At 6-foot-4, 180 pounds, he was more than comfortable tracking down speedy small guards and bodying up bigger shooting guards. Sometimes, he was even tasked to stick swingmen. Opponents of all sizes were careful to not get caught up in Payton’s web of verbal warfare.

His reputation as a genius trash talker and defender have perhaps overshadowed his offensive excellence. Numbers don’t tell the complete story, during what was a markedly slower-paced era. The best player in Sonics history was a pass-first point guard often tasked to finish possessions since he didn’t play with a single 20-point scorer over his final 11 years in Seattle. Payton led those teams in scoring eight times. 

From 1994-2003, he averaged a little less than 21 points and eight assists per game. It’s a stretch that includes a third-place MVP finish and five sixth-place finishes. The ironman also hardly ever took a day off, missing just 13 games over his first 16 seasons and playing 80 games 13 times. He sits 35th all time in scoring, 10th in assists and fifth in steals — he’s the only player in NBA history to rank that high in all three categories. 

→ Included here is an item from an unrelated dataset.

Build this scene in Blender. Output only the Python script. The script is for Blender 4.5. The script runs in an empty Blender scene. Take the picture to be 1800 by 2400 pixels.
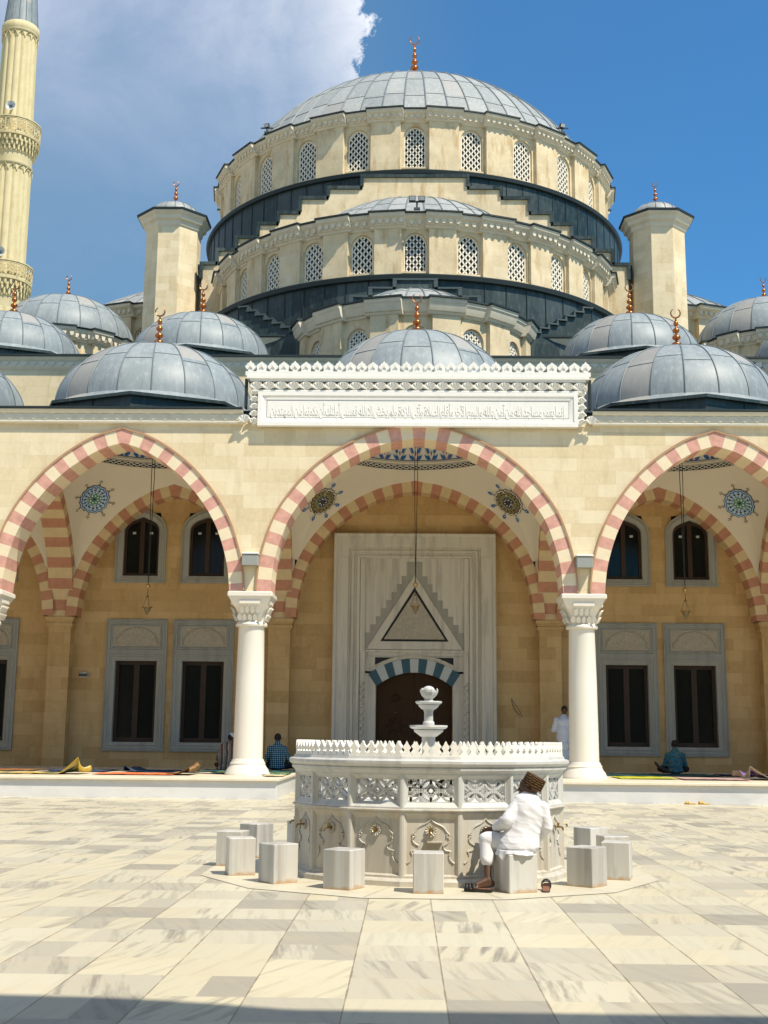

"Those accolades … and the fact that, statistically, he’s always going to get a bit of a short end of the stick because so much of his impact was on defense, you would think [he] deserves to be a little higher than what he is," Wright said. "Some would certainly argue he should be ahead of [Steve Nash]."

Payton isn’t there because of his modest playoff résumé. His various teams were eliminated in the first round eight times. The Sonics won the third-most games in the 1990s but made it out of the second round just twice. 

Payton certainly did his part, averaging 21.5 points and 7.1 assists over his eight best postseasons. In 1996, he led the Sonics to the NBA Finals, where he held Jordan to 23 points on 37% shooting over the final three games while falling to the 72-win Bulls in six. GP would play in two more Finals, finally winning a title with the Heat in Year 16, but was a role player in both of them.

"He was good in the playoffs. It’s hard to argue he was great in the playoffs," Wright said. "He’s not higher because there’s not a lot of great, iconic playoff moments we could point to."